Tak głosi jeden ze slajdów mojej prezentacji poświęconej kreatywności. To równanie stanowi sedno tego, o czym tu piszę. Jeśli masz talent, o którym możesz jeszcze nie wiedzieć, to nic nie szkodzi.

Sęk w tym, że studia nie uczą nas jak pracować nad własnymi kompetencjami czy talentami. Dlatego z pomocą przychodzą różne organizacje, jak chociażby Soft Skills Academy, które starają się zadbać o rozwijanie kompetencji czy talentów studentów.

Rysujesz? Nie przestawaj ani na chwilę. Zastanów się jak możesz szybko zacząć na tym zarabiać i jednocześnie stawać się w tym coraz lepszym.

Uczysz? Matematyki lub języków obcych? Świetnie! To może warto przemyśleć jak pójść o krok dalej, skoro jesteś świetny_a w tłumaczeniu materiału innym?

A może robisz muzykę? Dlaczego by przestawać, skoro obecnie świat znosi kolejne granice? Treść i budowanie aktywnej oraz zaangażowanej społeczności odbiorców to klucz do sukcesu Twoich nowych kawałków, beatów itp. Naucz się pisać i opowiadać.

Nie da się po prostu jechać cały czas na wózku opinii czy talentu. Nawet sam Messi musi dbać regularnie o formę i chodzić na treningi.

Z połączenia talentu z pracą czy zaangażowaniem zrodzi się Twoja mocna strona, która na rynku pracy czy na studiach może stać się Twoją przewagą konkurencyjną. Ale pamiętaj. Jedyną konkurencją w dzisiejszym świecie jesteśmy my dla siebie.

Podsumowanie

Skoro mogę robić wszystko, to co mnie ogranicza?

Inni ludzie.

Nie chodzi o to, aby demonizować system edukacji w Polsce i na świecie, lecz spróbować odnaleźć nową ścieżkę na połączenie wieloletnie wpajanej nam ścieżki rozwoju i dorastania z tym, czego oczekuje nas świat drugiej dekady XXI wieku.

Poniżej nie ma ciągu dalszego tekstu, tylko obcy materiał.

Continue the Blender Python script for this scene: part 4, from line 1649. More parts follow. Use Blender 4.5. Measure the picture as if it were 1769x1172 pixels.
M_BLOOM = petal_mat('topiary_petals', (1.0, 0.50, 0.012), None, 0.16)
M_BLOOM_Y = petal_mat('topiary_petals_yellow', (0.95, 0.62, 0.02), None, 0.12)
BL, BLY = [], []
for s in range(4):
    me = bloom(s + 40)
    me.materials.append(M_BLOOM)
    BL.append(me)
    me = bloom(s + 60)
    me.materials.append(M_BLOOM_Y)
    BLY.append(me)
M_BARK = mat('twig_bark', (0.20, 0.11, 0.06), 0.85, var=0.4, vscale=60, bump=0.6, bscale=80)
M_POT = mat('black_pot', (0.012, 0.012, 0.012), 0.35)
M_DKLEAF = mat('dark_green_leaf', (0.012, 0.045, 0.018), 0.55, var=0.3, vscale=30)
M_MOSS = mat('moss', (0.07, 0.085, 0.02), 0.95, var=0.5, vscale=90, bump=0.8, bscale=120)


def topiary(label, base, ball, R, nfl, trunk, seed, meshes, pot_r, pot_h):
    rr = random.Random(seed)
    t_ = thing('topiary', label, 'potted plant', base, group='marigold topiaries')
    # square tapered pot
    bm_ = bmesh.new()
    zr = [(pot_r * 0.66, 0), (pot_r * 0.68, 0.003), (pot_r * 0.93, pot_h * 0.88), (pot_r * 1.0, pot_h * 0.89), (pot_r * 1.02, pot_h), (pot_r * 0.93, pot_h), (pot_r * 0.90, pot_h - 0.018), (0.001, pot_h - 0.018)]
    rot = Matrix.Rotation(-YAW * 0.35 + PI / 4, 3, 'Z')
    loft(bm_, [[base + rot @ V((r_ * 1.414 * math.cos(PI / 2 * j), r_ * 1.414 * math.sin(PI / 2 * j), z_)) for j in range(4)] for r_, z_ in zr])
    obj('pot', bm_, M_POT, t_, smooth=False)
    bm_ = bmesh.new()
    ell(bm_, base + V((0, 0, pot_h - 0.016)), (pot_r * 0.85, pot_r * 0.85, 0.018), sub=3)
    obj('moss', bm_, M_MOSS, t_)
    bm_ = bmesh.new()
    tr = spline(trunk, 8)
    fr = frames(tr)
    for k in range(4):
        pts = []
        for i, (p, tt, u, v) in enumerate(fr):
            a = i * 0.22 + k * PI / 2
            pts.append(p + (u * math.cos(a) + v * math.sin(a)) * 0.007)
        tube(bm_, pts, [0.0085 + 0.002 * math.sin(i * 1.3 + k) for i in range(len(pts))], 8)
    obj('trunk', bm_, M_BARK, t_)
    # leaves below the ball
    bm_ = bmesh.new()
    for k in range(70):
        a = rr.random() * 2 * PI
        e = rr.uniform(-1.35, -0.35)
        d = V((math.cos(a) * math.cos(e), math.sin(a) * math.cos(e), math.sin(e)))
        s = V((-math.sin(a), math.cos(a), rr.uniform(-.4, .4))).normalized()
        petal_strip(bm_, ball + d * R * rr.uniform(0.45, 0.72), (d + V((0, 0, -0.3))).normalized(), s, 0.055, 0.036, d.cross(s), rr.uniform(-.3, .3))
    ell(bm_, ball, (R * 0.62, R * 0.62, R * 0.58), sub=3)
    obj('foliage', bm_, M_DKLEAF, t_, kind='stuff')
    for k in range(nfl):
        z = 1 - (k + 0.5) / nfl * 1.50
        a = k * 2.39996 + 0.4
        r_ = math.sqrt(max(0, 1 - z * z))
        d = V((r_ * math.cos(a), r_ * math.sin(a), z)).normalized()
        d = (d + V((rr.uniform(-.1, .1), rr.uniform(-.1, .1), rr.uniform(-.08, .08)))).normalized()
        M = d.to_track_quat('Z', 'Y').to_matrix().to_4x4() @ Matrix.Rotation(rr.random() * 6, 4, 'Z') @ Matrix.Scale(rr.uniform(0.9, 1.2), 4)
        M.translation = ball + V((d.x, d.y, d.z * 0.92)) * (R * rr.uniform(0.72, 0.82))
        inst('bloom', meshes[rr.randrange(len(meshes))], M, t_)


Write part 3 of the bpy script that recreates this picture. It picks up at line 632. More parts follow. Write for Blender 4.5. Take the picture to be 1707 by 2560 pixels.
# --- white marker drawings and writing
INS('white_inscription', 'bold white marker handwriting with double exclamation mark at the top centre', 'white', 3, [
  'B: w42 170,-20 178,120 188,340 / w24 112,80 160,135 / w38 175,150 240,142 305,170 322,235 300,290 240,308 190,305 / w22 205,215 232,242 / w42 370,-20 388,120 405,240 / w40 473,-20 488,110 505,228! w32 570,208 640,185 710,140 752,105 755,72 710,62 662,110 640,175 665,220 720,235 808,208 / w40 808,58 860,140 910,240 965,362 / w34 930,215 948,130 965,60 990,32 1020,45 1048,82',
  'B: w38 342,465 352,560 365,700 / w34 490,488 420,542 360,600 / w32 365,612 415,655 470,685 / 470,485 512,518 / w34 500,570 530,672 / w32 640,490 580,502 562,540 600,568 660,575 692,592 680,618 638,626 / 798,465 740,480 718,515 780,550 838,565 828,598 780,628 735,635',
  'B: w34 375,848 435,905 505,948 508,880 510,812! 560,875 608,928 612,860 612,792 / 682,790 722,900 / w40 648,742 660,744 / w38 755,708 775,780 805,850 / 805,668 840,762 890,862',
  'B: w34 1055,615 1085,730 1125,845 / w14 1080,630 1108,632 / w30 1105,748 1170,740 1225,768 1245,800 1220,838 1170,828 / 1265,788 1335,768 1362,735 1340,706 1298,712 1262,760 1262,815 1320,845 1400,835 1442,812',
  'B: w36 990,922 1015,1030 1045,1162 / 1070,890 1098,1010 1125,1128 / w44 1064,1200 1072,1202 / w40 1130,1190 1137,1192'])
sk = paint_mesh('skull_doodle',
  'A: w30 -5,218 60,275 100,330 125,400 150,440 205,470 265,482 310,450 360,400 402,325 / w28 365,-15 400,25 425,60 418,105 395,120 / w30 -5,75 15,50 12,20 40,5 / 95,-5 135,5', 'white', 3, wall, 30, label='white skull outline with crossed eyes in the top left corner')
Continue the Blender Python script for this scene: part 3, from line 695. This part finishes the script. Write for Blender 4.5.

Chodzi o to, aby potraktować studia jako miejsce do zbudowania nowych relacji, poszukiwania siebie, uczenia się tej dorosłości, ale w swoim tempie.

Jak dla mnie potrzeba również więcej platform jak 24EduPower.com … i nie robię tutaj reklamy . Szkoła i studia nie są w stanie poświecić młodym ludziom tyle uwagi, ile faktycznie jej potrzebują. Dlatego przyszłością jest budowanie relacji typu Mentor-Mentee, czyli mistrz-uczeń. Studia mogą okazać się uzupełnieniem, jeśli między sobą nauczymy się lepiej komunikować, wymieniać doświadczeniami, rozmawiać o rzeczach niekiedy trudnych, intymnych (jak chociażby pieniądze) i tego jak możemy sobie wzajemnie pomagać czy uczyć się od siebie rzeczy przydatnych.

I tak na koniec. Uwielbiam metaforę ludzi jako mozaiki. Każdy z nas jest układanką z mniejszych elementów o najróżniejszych kształtach. Kiedy podchodzimy bliżej, to widzimy poszczególne elementy jak się od siebie różnią. Kiedy robimy kilka kroków w tył, całość tworzy logiczny i spójny obraz nas samych. Niezależnie jaką decyzję podejmiesz, to Ty zdecydujesz jak dużą część tej mozaiki mają stanowić studia czy działalność poza nimi.